▶ [Exercise task] Repeat the entire listing exactly.

▶ [Source material]
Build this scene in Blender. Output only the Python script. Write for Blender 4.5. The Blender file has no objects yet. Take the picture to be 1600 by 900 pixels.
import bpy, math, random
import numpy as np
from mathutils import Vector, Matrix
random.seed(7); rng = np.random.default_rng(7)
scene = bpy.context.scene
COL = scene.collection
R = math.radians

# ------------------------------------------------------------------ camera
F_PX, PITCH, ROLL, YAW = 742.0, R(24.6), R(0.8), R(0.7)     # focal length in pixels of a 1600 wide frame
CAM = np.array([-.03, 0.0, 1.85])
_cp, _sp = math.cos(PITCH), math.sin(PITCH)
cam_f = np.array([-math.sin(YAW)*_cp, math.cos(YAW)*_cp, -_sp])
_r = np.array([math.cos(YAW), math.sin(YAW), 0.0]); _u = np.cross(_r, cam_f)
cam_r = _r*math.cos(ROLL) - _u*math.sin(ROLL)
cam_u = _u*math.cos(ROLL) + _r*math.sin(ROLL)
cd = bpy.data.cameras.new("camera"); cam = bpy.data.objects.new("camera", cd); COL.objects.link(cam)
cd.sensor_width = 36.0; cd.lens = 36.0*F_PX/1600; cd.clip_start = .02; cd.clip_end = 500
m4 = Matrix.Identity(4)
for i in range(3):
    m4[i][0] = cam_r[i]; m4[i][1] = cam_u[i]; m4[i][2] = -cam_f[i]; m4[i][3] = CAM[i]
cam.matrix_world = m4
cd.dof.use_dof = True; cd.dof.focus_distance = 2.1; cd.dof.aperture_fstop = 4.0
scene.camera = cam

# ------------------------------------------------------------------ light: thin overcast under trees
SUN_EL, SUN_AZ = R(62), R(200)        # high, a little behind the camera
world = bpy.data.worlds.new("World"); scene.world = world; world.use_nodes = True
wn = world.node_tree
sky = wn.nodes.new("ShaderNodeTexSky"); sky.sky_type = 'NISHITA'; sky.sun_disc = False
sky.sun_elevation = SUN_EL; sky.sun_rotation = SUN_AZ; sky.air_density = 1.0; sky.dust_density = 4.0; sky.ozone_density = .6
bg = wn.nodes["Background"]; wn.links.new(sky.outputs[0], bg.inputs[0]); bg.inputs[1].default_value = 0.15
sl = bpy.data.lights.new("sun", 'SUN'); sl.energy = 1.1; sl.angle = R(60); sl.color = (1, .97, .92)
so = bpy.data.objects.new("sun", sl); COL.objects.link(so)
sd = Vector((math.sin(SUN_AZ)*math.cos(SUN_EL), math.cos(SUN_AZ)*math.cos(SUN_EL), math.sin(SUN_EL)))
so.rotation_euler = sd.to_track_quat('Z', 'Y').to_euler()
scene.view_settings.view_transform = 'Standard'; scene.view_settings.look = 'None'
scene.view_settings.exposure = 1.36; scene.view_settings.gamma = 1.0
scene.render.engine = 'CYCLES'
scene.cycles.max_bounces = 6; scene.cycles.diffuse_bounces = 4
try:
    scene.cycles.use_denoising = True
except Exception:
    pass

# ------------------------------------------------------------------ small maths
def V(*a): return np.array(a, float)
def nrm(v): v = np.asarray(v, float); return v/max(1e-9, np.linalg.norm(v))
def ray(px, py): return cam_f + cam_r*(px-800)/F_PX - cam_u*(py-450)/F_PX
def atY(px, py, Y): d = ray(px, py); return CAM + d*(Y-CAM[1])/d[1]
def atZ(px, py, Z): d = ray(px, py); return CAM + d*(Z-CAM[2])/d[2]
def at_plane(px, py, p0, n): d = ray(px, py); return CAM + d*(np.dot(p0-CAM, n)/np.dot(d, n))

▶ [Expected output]
Build this scene in Blender. Output only the Python script. Write for Blender 4.5. The Blender file has no objects yet. Take the picture to be 1600 by 900 pixels.
import bpy, math, random
import numpy as np
from mathutils import Vector, Matrix
random.seed(7); rng = np.random.default_rng(7)
scene = bpy.context.scene
COL = scene.collection
R = math.radians

# ------------------------------------------------------------------ camera
F_PX, PITCH, ROLL, YAW = 742.0, R(24.6), R(0.8), R(0.7)     # focal length in pixels of a 1600 wide frame
CAM = np.array([-.03, 0.0, 1.85])
_cp, _sp = math.cos(PITCH), math.sin(PITCH)
cam_f = np.array([-math.sin(YAW)*_cp, math.cos(YAW)*_cp, -_sp])
_r = np.array([math.cos(YAW), math.sin(YAW), 0.0]); _u = np.cross(_r, cam_f)
cam_r = _r*math.cos(ROLL) - _u*math.sin(ROLL)
cam_u = _u*math.cos(ROLL) + _r*math.sin(ROLL)
cd = bpy.data.cameras.new("camera"); cam = bpy.data.objects.new("camera", cd); COL.objects.link(cam)
cd.sensor_width = 36.0; cd.lens = 36.0*F_PX/1600; cd.clip_start = .02; cd.clip_end = 500
m4 = Matrix.Identity(4)
for i in range(3):
    m4[i][0] = cam_r[i]; m4[i][1] = cam_u[i]; m4[i][2] = -cam_f[i]; m4[i][3] = CAM[i]
cam.matrix_world = m4
cd.dof.use_dof = True; cd.dof.focus_distance = 2.1; cd.dof.aperture_fstop = 4.0
scene.camera = cam

# ------------------------------------------------------------------ light: thin overcast under trees
SUN_EL, SUN_AZ = R(62), R(200)        # high, a little behind the camera
world = bpy.data.worlds.new("World"); scene.world = world; world.use_nodes = True
wn = world.node_tree
sky = wn.nodes.new("ShaderNodeTexSky"); sky.sky_type = 'NISHITA'; sky.sun_disc = False
sky.sun_elevation = SUN_EL; sky.sun_rotation = SUN_AZ; sky.air_density = 1.0; sky.dust_density = 4.0; sky.ozone_density = .6
bg = wn.nodes["Background"]; wn.links.new(sky.outputs[0], bg.inputs[0]); bg.inputs[1].default_value = 0.15
sl = bpy.data.lights.new("sun", 'SUN'); sl.energy = 1.1; sl.angle = R(60); sl.color = (1, .97, .92)
so = bpy.data.objects.new("sun", sl); COL.objects.link(so)
sd = Vector((math.sin(SUN_AZ)*math.cos(SUN_EL), math.cos(SUN_AZ)*math.cos(SUN_EL), math.sin(SUN_EL)))
so.rotation_euler = sd.to_track_quat('Z', 'Y').to_euler()
scene.view_settings.view_transform = 'Standard'; scene.view_settings.look = 'None'
scene.view_settings.exposure = 1.36; scene.view_settings.gamma = 1.0
scene.render.engine = 'CYCLES'
scene.cycles.max_bounces = 6; scene.cycles.diffuse_bounces = 4
try:
    scene.cycles.use_denoising = True
except Exception:
    pass

# ------------------------------------------------------------------ small maths
def V(*a): return np.array(a, float)
def nrm(v): v = np.asarray(v, float); return v/max(1e-9, np.linalg.norm(v))
def ray(px, py): return cam_f + cam_r*(px-800)/F_PX - cam_u*(py-450)/F_PX
def atY(px, py, Y): d = ray(px, py); return CAM + d*(Y-CAM[1])/d[1]
def atZ(px, py, Z): d = ray(px, py); return CAM + d*(Z-CAM[2])/d[2]
def at_plane(px, py, p0, n): d = ray(px, py); return CAM + d*(np.dot(p0-CAM, n)/np.dot(d, n))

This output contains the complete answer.